3D scene scripts:
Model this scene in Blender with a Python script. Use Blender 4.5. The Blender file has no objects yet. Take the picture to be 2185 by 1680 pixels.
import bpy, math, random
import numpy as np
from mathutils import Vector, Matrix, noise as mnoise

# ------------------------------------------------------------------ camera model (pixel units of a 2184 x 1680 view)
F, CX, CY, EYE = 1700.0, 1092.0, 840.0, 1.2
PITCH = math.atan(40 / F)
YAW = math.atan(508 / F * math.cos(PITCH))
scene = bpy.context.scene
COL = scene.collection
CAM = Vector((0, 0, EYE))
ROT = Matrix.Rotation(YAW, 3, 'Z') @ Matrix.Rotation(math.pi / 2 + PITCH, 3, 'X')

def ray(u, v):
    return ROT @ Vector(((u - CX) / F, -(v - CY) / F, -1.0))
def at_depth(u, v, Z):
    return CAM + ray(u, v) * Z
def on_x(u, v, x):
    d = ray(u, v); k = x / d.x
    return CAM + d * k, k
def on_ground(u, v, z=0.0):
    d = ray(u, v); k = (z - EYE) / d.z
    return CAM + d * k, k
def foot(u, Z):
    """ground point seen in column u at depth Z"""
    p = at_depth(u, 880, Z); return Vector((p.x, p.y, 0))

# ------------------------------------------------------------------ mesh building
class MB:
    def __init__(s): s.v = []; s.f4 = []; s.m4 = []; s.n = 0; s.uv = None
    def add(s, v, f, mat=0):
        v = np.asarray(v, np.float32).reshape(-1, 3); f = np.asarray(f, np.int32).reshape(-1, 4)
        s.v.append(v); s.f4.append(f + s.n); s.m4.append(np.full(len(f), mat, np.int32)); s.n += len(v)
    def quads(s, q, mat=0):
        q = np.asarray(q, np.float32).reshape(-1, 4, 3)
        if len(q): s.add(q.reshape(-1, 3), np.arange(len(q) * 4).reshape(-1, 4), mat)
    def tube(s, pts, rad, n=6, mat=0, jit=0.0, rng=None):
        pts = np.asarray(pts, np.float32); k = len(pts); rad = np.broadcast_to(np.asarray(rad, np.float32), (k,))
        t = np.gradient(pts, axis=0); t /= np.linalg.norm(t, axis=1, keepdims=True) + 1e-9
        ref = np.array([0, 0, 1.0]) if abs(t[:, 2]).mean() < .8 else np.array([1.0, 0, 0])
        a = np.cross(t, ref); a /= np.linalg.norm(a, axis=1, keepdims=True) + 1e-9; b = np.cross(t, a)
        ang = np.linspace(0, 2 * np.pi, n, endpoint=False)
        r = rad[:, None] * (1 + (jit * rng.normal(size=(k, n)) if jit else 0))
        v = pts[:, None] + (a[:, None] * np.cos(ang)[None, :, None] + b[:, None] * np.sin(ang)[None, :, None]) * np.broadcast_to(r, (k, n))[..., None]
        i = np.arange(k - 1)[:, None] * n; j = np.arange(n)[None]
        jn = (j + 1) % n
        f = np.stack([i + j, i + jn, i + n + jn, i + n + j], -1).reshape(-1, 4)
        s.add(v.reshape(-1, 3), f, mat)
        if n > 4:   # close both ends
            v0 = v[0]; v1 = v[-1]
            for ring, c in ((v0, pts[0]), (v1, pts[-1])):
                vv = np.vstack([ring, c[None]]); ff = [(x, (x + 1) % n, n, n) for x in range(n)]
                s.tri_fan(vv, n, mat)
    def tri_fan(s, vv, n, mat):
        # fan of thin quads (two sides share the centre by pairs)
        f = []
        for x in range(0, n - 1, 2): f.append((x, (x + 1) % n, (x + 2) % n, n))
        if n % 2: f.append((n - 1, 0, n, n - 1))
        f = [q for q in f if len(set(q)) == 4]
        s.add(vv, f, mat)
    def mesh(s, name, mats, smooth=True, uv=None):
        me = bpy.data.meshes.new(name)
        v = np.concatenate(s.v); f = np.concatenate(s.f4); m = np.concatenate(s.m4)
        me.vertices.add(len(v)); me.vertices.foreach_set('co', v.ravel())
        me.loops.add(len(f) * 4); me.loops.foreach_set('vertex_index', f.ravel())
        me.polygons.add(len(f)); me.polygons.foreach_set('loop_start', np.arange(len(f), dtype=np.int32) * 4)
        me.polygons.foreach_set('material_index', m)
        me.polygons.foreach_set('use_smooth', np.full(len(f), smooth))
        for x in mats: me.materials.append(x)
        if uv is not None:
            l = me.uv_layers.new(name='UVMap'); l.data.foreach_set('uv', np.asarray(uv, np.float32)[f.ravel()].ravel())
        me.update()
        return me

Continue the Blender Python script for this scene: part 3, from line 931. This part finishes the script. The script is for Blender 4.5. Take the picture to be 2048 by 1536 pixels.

▶ **Your instructions**
Include the first line, the line containing "from mathutils import", and every line between them, copied exactly from the material above; output no other line.

▶ **Answer for this exercise**
Model this scene in Blender with a Python script. Use Blender 4.5. The Blender file has no objects yet. Take the picture to be 2185 by 1680 pixels.
import bpy, math, random
import numpy as np
from mathutils import Vector, Matrix, noise as mnoise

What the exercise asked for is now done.